For most people here, enough age is represented that "analog" and "digital" references will likely have comparative utility for some years to come. But I hear enough wrong in both methods I am more interested in, and comment on, "convincing musicality," musical authenticity," etc. The reason for this is that analog isn't always great at either. For instance, much more often than analog v. digital, I notice a divide roughly bounded as pre-1963 and the time since. The culprit being the surge in multi-mic'ing, multi-tracking and time-shifted tracks compared to the earlier era of relatively simple mic'ing, no more than needed, and the performers were in the studio together at the same time. The efficiency and tech-enabled creative shift to multi-tracking, complex mic'ing, asynchronous laying of tracks, etc. opened up new artistic possibilities ala "Sgt. Pepper.." but also resulted in worse sound on complex, multiple-simultaneous-events music. Those older albums recorded with minimal numbers of mics, often large diaphragm types, in studios with vacuum tube consoles, had a big, organic, space-projecting, dynamic sound. The shift to great numbers of recordings to multi-track complex techniques introduced a "pre-digital" degradation in convincing sound quality while greatly expanding the creative potential of recorded music. The studio and its technology-enablement became an instrument itself.
It took engineers about ten years to really grok stereo as an advance over mono. Quad in all its forms failed to launch beyond the gimmick stage. Digital was a new challenge few people understood at the time. It took most of 20 years for everyone in the music arts chain to fully grok it and make it a contender qualitatively, despite it having won the commercial war in its first 5 or 6 years. Analog still wins more dedicated music listening hours from me than digital, if I exclude the modest amount of time I stream Tidal Hifi while multi-tasking.
The two recording and playback processes are now both able to produce convincing, credible sound, when the base material is up to it. At first, people liked "Bop Till You Drop" because they were supposed to like it -- it was the future! Soon enough, they noticed they couldn't listen to it -- nor wanted to -- as often as Ry's earlier, more relaxed analog recordings. "Bop's" immediate predecessor was "Jazz," a juicy record with flow. But on "Bop," the admitted high standard of musicianship was obscured by the pain of the record's digital hash and relentless ice-picking. Even in the era of the 13kHz tweeter speaker, one couldn't help but notice.

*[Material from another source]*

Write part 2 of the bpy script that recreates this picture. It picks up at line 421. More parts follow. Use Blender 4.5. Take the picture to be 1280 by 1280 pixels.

Sonny Rollins' "Way Out West" and The Beatles' "Sgt Pepper's Lonely Hearts Club Band" were separated by a decade. No matter what one thinks about the creative freedom on "Pepper's," that newer album sounds worse than "West" in every way that's pertinent to convincing musicality. If digital had existed for the Beatles in 1967, it wouldn't have influenced that outcome. There are fidelity and qualitative drivers larger than the analog-digital divide. Believe it or not, there were people who lamented the passing of the 78 after the debut of the LP and 45. Wide as it seemed at the outset, I think the digital-analog difference was and certainly now is smaller than all those other transitions mentioned. What did not happen in digital music is that it never got on the Moore's Law innovation and capacity curve. Great digital became ridiculously expensive and still is, though near-great digital is much more accessible than 20 years ago. Real innovation has been slow. CPU density and performance gains in general computing are not aggressively tapped in digital music. And at the end of the day, digital needs analog output. For audio, in technical terms, it takes a village.